Packing dimension and Ahlfors regularity of porous sets in metric spaces

Abstract

Let $X$ be a metric measure space with an $s$-regular measure $\mu$. We prove that if $A\subset X$ is $\varrho$-porous, then $\dim_{\mathrm{p}}(A)\le s-c\varrho^s$ where $\dim_{\mathrm{p}}$ is the packing dimension and $c$ is a positive constant which depends on $s$ and the structure constants of $\mu$. This is an analogue of a well known asymptotically sharp result in Euclidean spaces.
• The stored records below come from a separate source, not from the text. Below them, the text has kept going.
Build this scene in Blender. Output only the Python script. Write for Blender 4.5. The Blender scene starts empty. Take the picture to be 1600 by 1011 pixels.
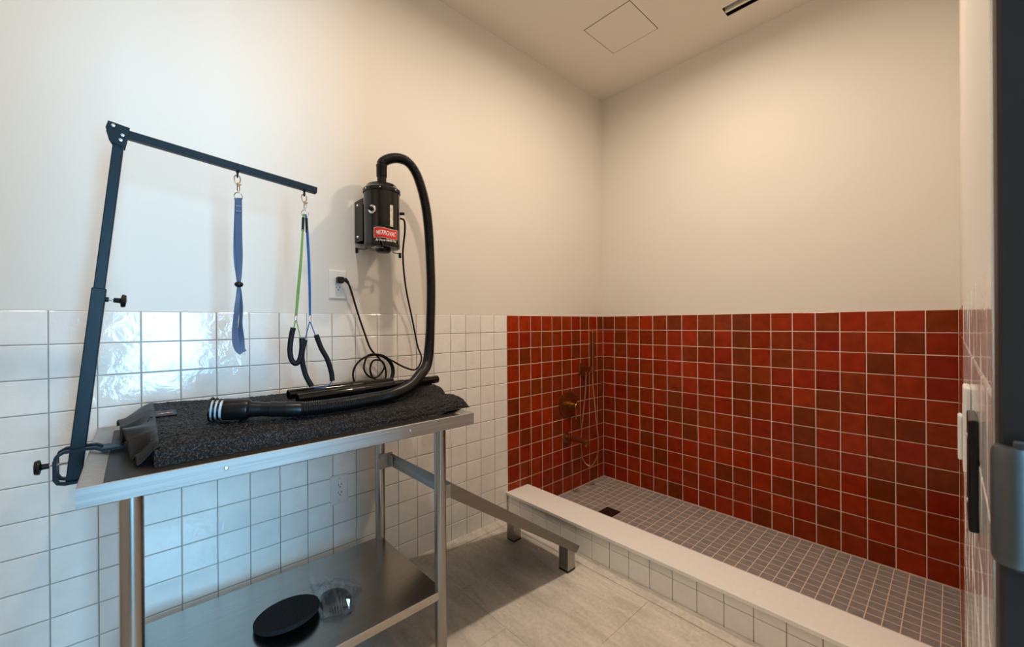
import bpy, bmesh, math, random
from mathutils import Vector, Matrix, noise as mnoise
random.seed(7)
PI = math.pi
scene = bpy.context.scene
COL = scene.collection

# ------------------------------------------------------------------ camera
cam_d = bpy.data.cameras.new('camera')
cam = bpy.data.objects.new('camera', cam_d); COL.objects.link(cam)
F_PX, YAW, PITCH, ROLL = 636.26, -0.8244, -0.0006, -0.0065
cam_d.sensor_width = 36.0
cam_d.lens = F_PX / 1600.0 * 36.0
cam_d.clip_start = 0.01
CAM = Vector((1.8246, -2.640, 1.1823))
fw = Vector((math.sin(YAW) * math.cos(PITCH), math.cos(YAW) * math.cos(PITCH), math.sin(PITCH)))
r0 = Vector((math.cos(YAW), -math.sin(YAW), 0)); u0 = r0.cross(fw)
cr = r0 * math.cos(ROLL) + u0 * math.sin(ROLL)
cu = u0 * math.cos(ROLL) - r0 * math.sin(ROLL)
cam.matrix_world = Matrix(((cr.x, cu.x, -fw.x, CAM.x), (cr.y, cu.y, -fw.y, CAM.y), (cr.z, cu.z, -fw.z, CAM.z), (0, 0, 0, 1)))
cam_d.dof.use_dof = True
cam_d.dof.focus_distance = 1.9
cam_d.dof.aperture_fstop = 9.0
scene.camera = cam

# ------------------------------------------------------------------ world, daylight, exposure
world = bpy.data.worlds.new('sky'); scene.world = world
world.use_nodes = True
world.node_tree.nodes['Background'].inputs[0].default_value = (0.52, 0.70, 1.0, 1)
world.node_tree.nodes['Background'].inputs[1].default_value = 1.0
scene.view_settings.view_transform = 'Standard'
scene.view_settings.look = 'None'
scene.view_settings.gamma = 1.0
scene.view_settings.use_curve_mapping = False
scene.view_settings.exposure = 0.0
scene.cycles.use_denoising = True
scene.cycles.max_bounces = 10
scene.cycles.diffuse_bounces = 6
scene.cycles.sample_clamp_indirect = 4.0
scene.cycles.caustics_reflective = False
scene.cycles.caustics_refractive = False

W = 1.844          # tile face of the right wall
H = 2.885          # ceiling height
TOP = 1.230        # top of the tile
P = 0.102          # tile pitch
DAY_W, LAMP_W = 163.0, 14.8
LAMP_C = (1.0, 0.815, 0.64)
DAY_C = (0.30, 0.67, 1.0)

dl = bpy.data.lights.new('daylight', 'AREA')
dl.shape = 'RECTANGLE'; dl.size = 0.72; dl.size_y = 2.2; dl.energy = DAY_W; dl.color = DAY_C
dlo = bpy.data.objects.new('daylight', dl); COL.objects.link(dlo)
dlo.location = (4.19, -2.38, 1.25); dlo.rotation_euler = (0, PI / 2, 0)   # faces -x
dl.size, dl.size_y = 1.9, 0.66

# ------------------------------------------------------------------ materials
def nodes_of(m):
    m.use_nodes = True
    return m.node_tree.nodes, m.node_tree.links

def mat(name, color, rough=0.5, metal=0.0, noise=0.0, nscale=30.0, bump=0.0, bscale=80.0, bdist=0.001, coat=0.0, spec=0.5, stretch=None):
    m = bpy.data.materials.new(name); N, L = nodes_of(m)
    b = N['Principled BSDF']
    b.inputs['Base Color'].default_value = (*color, 1)
    b.inputs['Roughness'].default_value = rough
    b.inputs['Metallic'].default_value = metal
    b.inputs['Specular IOR Level'].default_value = spec
    b.inputs['Coat Weight'].default_value = coat
    tc = N.new('ShaderNodeTexCoord'); src = tc.outputs['Object']
    if stretch:
        mp = N.new('ShaderNodeMapping'); mp.inputs['Scale'].default_value = stretch
        L.new(src, mp.inputs['Vector']); src = mp.outputs['Vector']
    if noise > 0:
        n = N.new('ShaderNodeTexNoise'); n.inputs['Scale'].default_value = nscale; n.inputs['Detail'].default_value = 4
        L.new(src, n.inputs['Vector'])
        r = N.new('ShaderNodeValToRGB')
        r.color_ramp.elements[0].position = 0.3; r.color_ramp.elements[1].position = 0.7
        r.color_ramp.elements[0].color = (*[max(0, c * (1 - noise)) for c in color], 1)
        r.color_ramp.elements[1].color = (*[min(1, c * (1 + noise)) for c in color], 1)
        L.new(n.outputs['Fac'], r.inputs['Fac']); L.new(r.outputs['Color'], b.inputs['Base Color'])
    if bump > 0:
        n2 = N.new('ShaderNodeTexNoise'); n2.inputs['Scale'].default_value = bscale; n2.inputs['Detail'].default_value = 3
        L.new(src, n2.inputs['Vector'])
        bp = N.new('ShaderNodeBump'); bp.inputs['Strength'].default_value = bump; bp.inputs['Distance'].default_value = bdist
        L.new(n2.outputs['Fac'], bp.inputs['Height']); L.new(bp.outputs['Normal'], b.inputs['Normal'])
    return m

def glaze(name, stops, rough=0.1, wave=0.35, mottling=0.10, attr=False, wdist=0.0025, spec=0.5):
    """handmade glazed tile: colour drawn per piece, uneven glossy surface"""
    m = bpy.data.materials.new(name); N, L = nodes_of(m); b = N['Principled BSDF']
    oi = N.new('ShaderNodeObjectInfo'); tc = N.new('ShaderNodeTexCoord')
    rnd = oi.outputs['Random']
    if attr:
        at = N.new('ShaderNodeAttribute'); at.attribute_name = 'piece'; rnd = at.outputs['Fac']
    r = N.new('ShaderNodeValToRGB'); els = r.color_ramp.elements
    r.color_ramp.interpolation = 'LINEAR'
    els[0].position = 0; els[0].color = (*stops[0], 1)
    els[1].position = 1; els[1].color = (*stops[-1], 1)
    for i, s in enumerate(stops[1:-1]):
        e = els.new((i + 1) / (len(stops) - 1)); e.color = (*s, 1)
    L.new(rnd, r.inputs['Fac'])
    mul = N.new('ShaderNodeMath'); mul.operation = 'MULTIPLY'; mul.inputs[1].default_value = 37.0
    L.new(rnd, mul.inputs[0])
    add = N.new('ShaderNodeVectorMath'); add.operation = 'ADD'
    cmb = N.new('ShaderNodeCombineXYZ'); L.new(mul.outputs[0], cmb.inputs[0]); L.new(mul.outputs[0], cmb.inputs[2])
    L.new(tc.outputs['Object'], add.inputs[0]); L.new(cmb.outputs[0], add.inputs[1])
    n = N.new('ShaderNodeTexNoise'); n.inputs['Scale'].default_value = 22; n.inputs['Detail'].default_value = 3
    L.new(add.outputs[0], n.inputs['Vector'])
    hsv = N.new('ShaderNodeHueSaturation')
    mr = N.new('ShaderNodeMapRange'); mr.inputs[1].default_value = 0.3; mr.inputs[2].default_value = 0.7
    mr.inputs[3].default_value = 1 - mottling; mr.inputs[4].default_value = 1 + mottling
    L.new(n.outputs['Fac'], mr.inputs[0]); L.new(mr.outputs[0], hsv.inputs['Value'])
    L.new(r.outputs['Color'], hsv.inputs['Color']); L.new(hsv.outputs['Color'], b.inputs['Base Color'])
    n2 = N.new('ShaderNodeTexNoise'); n2.inputs['Scale'].default_value = 19; n2.inputs['Detail'].default_value = 4; n2.inputs['Roughness'].default_value = 0.55; n2.inputs['Distortion'].default_value = 0.7
    L.new(add.outputs[0], n2.inputs['Vector'])
    bp = N.new('ShaderNodeBump'); bp.inputs['Strength'].default_value = wave; bp.inputs['Distance'].default_value = wdist
    L.new(n2.outputs['Fac'], bp.inputs['Height']); L.new(bp.outputs['Normal'], b.inputs['Normal'])
    b.inputs['Roughness'].default_value = rough
    b.inputs['Specular IOR Level'].default_value = spec
    return m

def steel(name, color, rough, stretch, noise=0.10, bump=0.12):
    m = mat(name, color, rough, 1.0, noise=noise, nscale=1.0, bump=bump, bscale=1.0, bdist=0.0004, stretch=stretch)
    return m

def clear_film(name, tint=(1, 1, 1), gloss=0.18, rough=0.08, haze=0.0):
    m = bpy.data.materials.new(name); N, L = nodes_of(m)
    out = N['Material Output']; N.remove(N['Principled BSDF'])
    t = N.new('ShaderNodeBsdfTransparent'); t.inputs[0].default_value = (*tint, 1)
    g = N.new('ShaderNodeBsdfGlossy'); g.inputs['Roughness'].default_value = rough
    lw = N.new('ShaderNodeLayerWeight'); lw.inputs[0].default_value = 0.35
    mr = N.new('ShaderNodeMapRange'); mr.inputs[3].default_value = gloss * 0.5; mr.inputs[4].default_value = min(1, gloss * 4)
    L.new(lw.outputs['Fresnel'], mr.inputs[0])
    mx = N.new('ShaderNodeMixShader'); L.new(mr.outputs[0], mx.inputs[0]); L.new(t.outputs[0], mx.inputs[1]); L.new(g.outputs[0], mx.inputs[2])
    last = mx.outputs[0]
    if haze > 0:
        df = N.new('ShaderNodeBsdfDiffuse'); df.inputs[0].default_value = (0.8, 0.84, 0.9, 1)
        m2 = N.new('ShaderNodeMixShader'); m2.inputs[0].default_value = haze
        L.new(last, m2.inputs[1]); L.new(df.outputs[0], m2.inputs[2]); last = m2.outputs[0]
    L.new(last, out.inputs['Surface'])
    return m

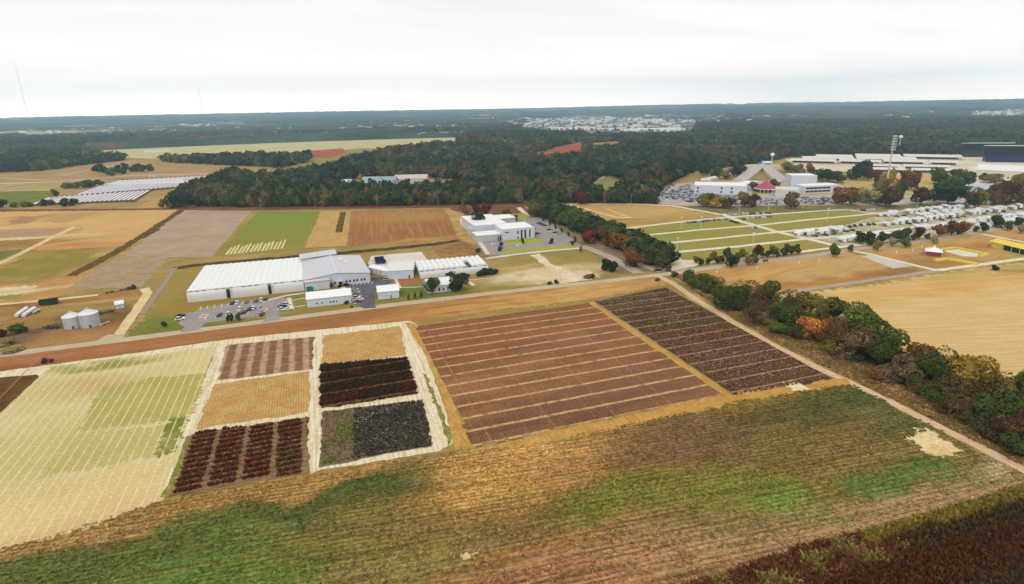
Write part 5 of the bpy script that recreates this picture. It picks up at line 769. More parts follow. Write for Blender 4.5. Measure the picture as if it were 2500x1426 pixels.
flat('campus_block', (1892, 481), (1950, 483), 26, 8.0, 'pale grey campus block right of the red roofed hall', wall=plain('pale_grey_wall', (224, 222, 222), rough=.7), roof=PALE, wins=[('f', 13, 15.5, 4.6, 6.6), ('f', 13, 15.5, 1, 3), ('l', 5, 9, 4.4, 6.6)])
flat('campus_block', (1962, 474), (2050, 470), 20, 8.4, 'white campus block with dark ribbon windows', wins=[('f', 2 + k * 5.1, 6.7 + k * 5.1, z0, z0 + 2.0) for k in range(6) for z0 in (1.6, 5.2)])
flat('campus_block', (1930, 458), (1992, 458), 24, 14, 'tall plain white campus hall at the right end')
for k, (a, b) in enumerate([((1726, 446), (1752, 440)), ((1762, 434), (1790, 430)), ((1712, 447), (1734, 447))]): gable('house', a, b, 9, 3.4, 2, 'small pale house behind the white campus, %s of three' % ('middle', 'right', 'left')[k], roof=PALE, wall=BEIGE, wins=[('f', 2, 4, 1, 2.2), ('f', 6, 8, 1, 2.2)])
# fairground sheds, arena, stands
for k, (a, b, D, lab) in enumerate([((1928, 399), (2040, 402), 30, 'first'), ((2046, 401), (2150, 404), 34, 'second'), ((2156, 402), (2262, 404), 34, 'third'), ((2268, 404), (2340, 406), 26, 'fourth'), ((2100, 412), (2196, 415), 16, 'fifth'), ((2204, 414), (2320, 417), 16, 'sixth'), ((1990, 388), (2080, 390), 26, 'seventh'), ((2088, 388), (2200, 390), 50, 'eighth'), ((2206, 389), (2350, 392), 50, 'ninth'), ((1960, 394), (2086, 395), 40, 'tenth'), ((2092, 395), (2240, 397), 40, 'eleventh'), ((2120, 422), (2210, 424), 16, 'twelfth'), ((2225, 424), (2330, 426), 14, 'thirteenth')]):
    A, ang, L = frame(a, b); r = root_at('stock_shed', A, ang, 'long pale roofed open stock shed, %s of the fairground sheds' % lab, 'shed', 'open fairground sheds')
    h = 4.6; MB().prism([(0, h), (D / 2, h + 2.6), (D, h), (D, h + .25), (D / 2, h + 2.85), (0, h + .25)], 0, L, 'x').build('roof', PALE, r)
    for q in range(int(L / 8) + 1): bx('post', r, DARKM, min(q * 8, L - .4), min(q * 8, L - .4) + .35, .3, .65, 0, h)
    bx('wall', r, WOOD, 3, L - 3, D * .4, D * .42, 0, h); bx('pen', r, BEIGE, 2, L - 2, 2.5, D * .35, 0, 1.3)
gable('arena', (2378, 432), (2640, 446), 52, 9.5, 5, 'huge cream metal arena hall at the right frame edge', wall=CREAMW, roof=plain('arena_roof', (240, 238, 230), rough=.5), wins=[('f', 8 + k * 13, 9.6 + k * 13, .02, 2.4, DOORM, 'door') for k in range(6)])
for k, (a, b, z) in enumerate([((2360, 384), (2466, 384), 24), ((2408, 396), (2540, 398), 26)]):
    A, ang, L = frame(a, b); r = root_at('grandstand', A, ang, ['dark grandstand under a thin white canopy behind the arena', 'navy grandstand with a flag and white edged canopy above the arena'][k], 'grandstand')
    m = MB(); [m.box(0, L, 2 + q * 2.4, 4.4 + q * 2.4, 0, 2 + q * 1.2) for q in range(8)]; m.build('seating', NAVY if k else DARKM, r); m = MB(); m.prism([(-2, z), (24, z - 2), (24, z - 1.2), (-2, z + 1)], -2, L + 2, 'x'); m.build('canopy', W_ROOF, r); bx('back_wall', r, plain('dark_navy', (36, 40, 70), rough=.6), 0, L, 21.4, 22, 0, z - 2.2)
    for q in range(5): bx('column', r, DARKM, L * q / 4 - .3, L * q / 4 + .3, 20.6, 21.2, 0, z - 1.5)
gable('metal_shed', (2356, 480), (2398, 478), 22, 4.6, 2.2, 'grey blue metal shed with an open red front, left of two', wall=plain('shed_red', (150, 56, 56), rough=.7), roof=BLUEG, wins=[('f', 3, 8, .1, 3.4, DOORM, 'door'), ('f', 10, 15, .1, 3.4, DOORM, 'door')])
gable('metal_shed', (2396, 474), (2452, 468), 26, 5, 2.6, 'blue grey metal barn right of the red fronted shed', wall=plain('shed_blue', (150, 160, 176), rough=.7), roof=BLUEG, wins=[('f', 4, 9, .1, 3.8, DOORM, 'door')])
# houses in the wood clearing
gable('lodge', (884, 465), (962, 464), 26, 8, 8, 'large lodge with a pale teal roof and white front in the wood clearing', roof=TEALR, wins=[('f', 16 + k * 8, 20 + k * 8, 1.4, 3.8) for k in range(3)], ov=1.2)
gable('long_hall', (962, 450), (1042, 448), 34, 7, 4, 'long pale pinkish roofed hall right of the teal lodge', roof=plain('pink_roof', (206, 194, 188), rough=.7), wall=BEIGE, wins=[('f', 4 + k * 6, 7 + k * 6, 1.2, 3) for k in range(6)])
gable('hall', (975, 465), (1034, 463), 18, 6, 4, 'blue grey roofed hall before the long pinkish hall', roof=plain('slate_roof', (140, 156, 160), rough=.7), wins=[('f', 4 + k * 5, 6 + k * 5, 1.2, 2.6) for k in range(5)])
for k, (a, b, m_, lab) in enumerate([((812, 456), (834, 456), TEALR, 'small house with a teal roof, leftmost in the wood clearing'), ((836, 450), (858, 449), G_ROOF, 'grey gabled house left of the teal lodge'), ((1040, 454), (1072, 453), TEALR, 'small teal roofed house right of the slate hall'), ((1086, 457), (1104, 456), W_ROOF, 'tiny white roofed shed near the dark red trees'), ((1112, 458), (1132, 457), plain('brick_roof', (190, 120, 110), rough=.8), 'little house with a pinkish roof by the dark red trees'), ((1140, 457), (1158, 456), W_ROOF, 'white cottage at the right end of the wood clearing'), ((784, 462), (798, 461), WHITEP, 'bright white hut at the left edge of the clearing')]): gable('house', a, b, 9, 3.6, 2.6, lab, roof=m_, wins=[('f', 2, 3.2, 1, 2.3), ('f', 5, 6.2, 1, 2.3)])
for k, (x, y, key) in enumerate([(986, 462, 'red'), (1108, 452, 'red'), (1124, 450, 'red'), (1140, 450, 'maroon'), (868, 462, 'yellow'), (845, 462, 'dark'), (820, 464, 'dark'), (910, 468, 'green'), (940, 466, 'deep'), (1050, 466, 'deep'), (1070, 450, 'grey'), (1010, 468, 'dark'), (800, 450, 'dark'), (880, 440, 'yellow')]): at(x, y, 9 if k not in (0,) else 6, 9 if k else 6, key, '%s garden tree among the houses in the clearing, %s planted there' % (WORD[key], nth(k + 1)), kind='mid', group='garden trees in the clearing', low=.05)
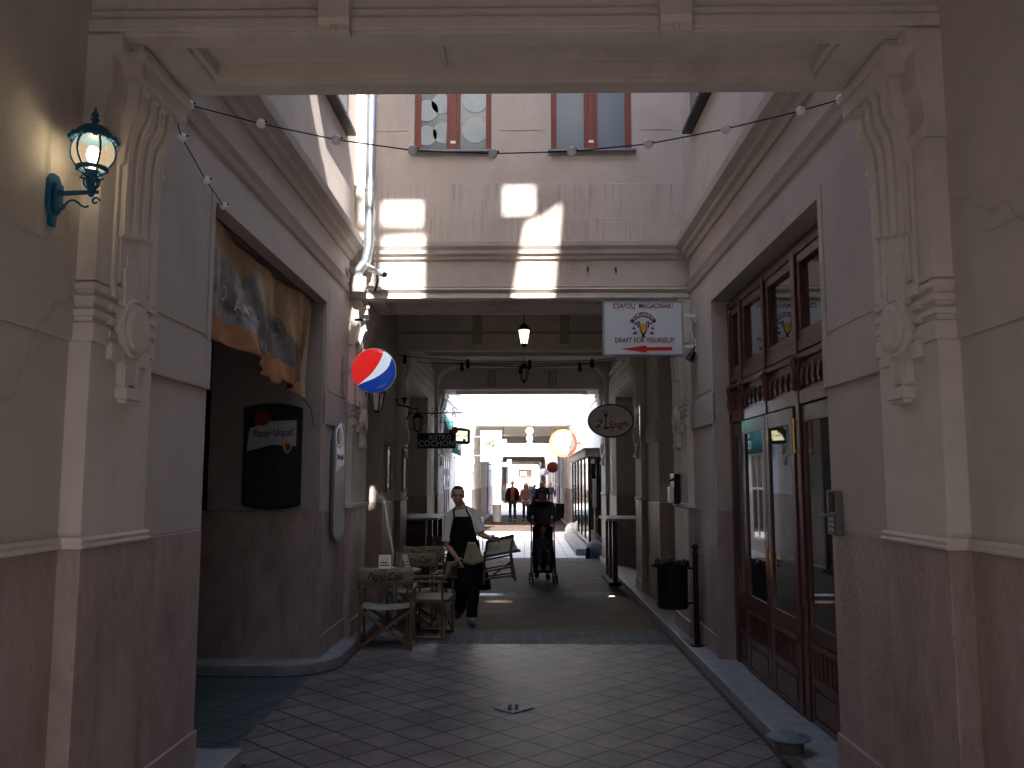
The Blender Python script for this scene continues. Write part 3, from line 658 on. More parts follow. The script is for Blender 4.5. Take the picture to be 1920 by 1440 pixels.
# ---------------------------------------------------------------- entrance door on the right (part of the right building)
def doorway():
    x = X(1, WALL + .15); d = .07
    fr = M(); T = lambda a, b, z0, z1, p=0: fr.box(x - p, x + d, a, b, z0, z1)
    ya, yb = 5.27, 8.30
    posts = [(yb - .09, yb), (7.80, 7.89), (7.0, 7.06), (6.22, 6.30), (ya, ya + .3)]
    for a, b in posts[:1] + posts[4:]: T(a, b, .10, 3.46, .02)
    T(7.795, 7.88, .10, 3.46, .025); T(6.20, 6.29, .1, 3.46, .025)
    T(7.02, 7.075, 2.30, 3.46, .03)
    T(ya, yb, 3.39, 3.46, .02); T(ya, yb, 2.68, 2.76, .015); T(ya, yb, 2.62, 2.66, .03); T(ya, yb, 2.30, 2.40, .02); T(ya, yb, 2.40, 2.68, .0)
    # transom sashes
    for a, b in ((7.88, 8.21), (7.075, 7.795), (6.29, 7.02), (5.57, 6.2)):
        T(a, b, 2.76, 2.83, .006); T(a, b, 3.32, 3.39, .006); T(a, a + .06, 2.83, 3.32, .006); T(b - .06, b, 2.83, 3.32, .006)
    o = fr.build('door_frame', wood, rb, bevel=.006)
    g = M()
    for a, b in ((7.94, 8.15), (7.135, 7.735), (6.35, 6.96), (5.63, 6.14)): g.box(x + .03, x + .036, a, b, 2.83, 3.32)
    g.build('pane', g_dark, o)
    c = M()    # carved band of leaves and small drops
    for a, b in ((7.88, 8.21), (7.08, 7.78), (6.30, 7.0), (5.6, 6.2)):
        n = max(2, int((b - a) / .12))
        for i in range(n):
            y = a + (b - a) * (i + .5) / n
            c.prism([(x, 2.56), (x - .012, 2.55), (x - .022, 2.47), (x - .014, 2.43), (x, 2.42)], 'y', y - .022, y + .022)
    for y in (8.25, 7.84, 7.05, 6.25, 5.5):
        c.tube([(x - .02, y, 2.40), (x - .035, y, 2.46), (x - .022, y, 2.54), (x - .04, y, 2.62), (x - .02, y, 2.67)], [.015, .022, .024, .022, .012], 8)
    c.build('carving', wood, o, bevel=.003)
    def leaf(a, b, swing, knob=None, name='door_leaf'):
        m = M(); p = .035 if swing else .01
        B = lambda y0, y1, z0, z1, q=0: m.box(x - p - q, x + .04 - p, y0, y1, z0, z1)
        w = .085 if swing else .05
        B(a, a + w, .12, 2.29); B(b - w, b, .12, 2.29); B(a + w, b - w, 2.17, 2.29); B(a + w, b - w, .66, .77)
        m.box(x - p + .012, x + .03, a + w, b - w, .14, .66); B(a + w, b - w, .36, .42, .004); B(a + w, b - w, .12, .15)
        n = max(3, int((b - a - 2 * w) / .075))
        for i in range(n + 1):
            y = a + w + (b - a - 2 * w) * i / n; m.box(x - p + .004, x - p + .012, y - .006, y + .006, .42, .64)
        m.box(x - p - .012, x - p, a + w * .6, b - w * .6, .615, .655); m.box(x - p, x - p + .014, a + w + .03, b - w - .03, .17, .34)
        o = m.build(name, wood, rb, bevel=.005)
        M().box(x - p + .015, x - p + .022, a + w, b - w, .77, 2.17).build('pane', g_dark, o)
        if knob:
            k = M(); k.box(x - p - .008, x - p, knob - .018, knob + .018, 1.0, 1.2)
            k.tube([(x - p - .01, knob, 1.13), (x - p - .05, knob, 1.13), (x - p - .055, knob + .09, 1.13)], .009, 8)
            k.build('handle', mat('brass', (.55, .36, .14), .25, metal=.9), o)
        return o
    leaf(7.06, 7.79, True, 7.11); leaf(6.31, 7.045, True, 6.99)
    leaf(7.89, 8.205, False, name='side_light'); leaf(5.58, 6.19, False, name='side_light')
    k = M(); k.tube([(x - .06, 6.22, 1.95), (x - .06, 6.22, 2.2)], .012, 8); k.box(x - .06, x - .03, 6.21, 6.23, 1.96, 1.98); k.box(x - .06, x - .03, 6.21, 6.23, 2.17, 2.19)
    k.build('pull_bar', mat('brass', (.55, .36, .14), .25, metal=.9), o)
    s = M(); s.box(x - .18, x + .1, 5.26, 8.32, .09, .104); s.build('door_sill', stone, rb, bevel=.006)
    z = M(); z.box(2.4, 2.5, 5.0, 8.6, 0, 3.6); z.box(x + .075, 2.5, 5.0, 5.1, 0, 3.6); z.box(x + .075, 2.5, 8.45, 8.6, 0, 3.6); z.build('interior', dark, rb)
doorway()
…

We illustrate by an example that the corresponding result is not valid if $\mu$ is a doubling measure. However, in the doubling case we find a fixed $N\subset X$ with $\mu(N)=0$ such that $\dim_{\mathrm{p}}(A)\le\dim_{\mathrm{p}}(X)-c(\log\tfrac 1\varrho)^{-1}\varrho^t$ for all $\varrho$-porous sets $A\subset X\setminus N$. Here $c$ and $t$ are constants which depend on the structure constant of $\mu$. Finally, we characterize uniformly porous sets in complete $s$-regular metric spaces in terms of regular sets by verifying that $A$ is uniformly porous if and only if there is $t<s$ and a $t$-regular set $F$ such that $A\subset F$.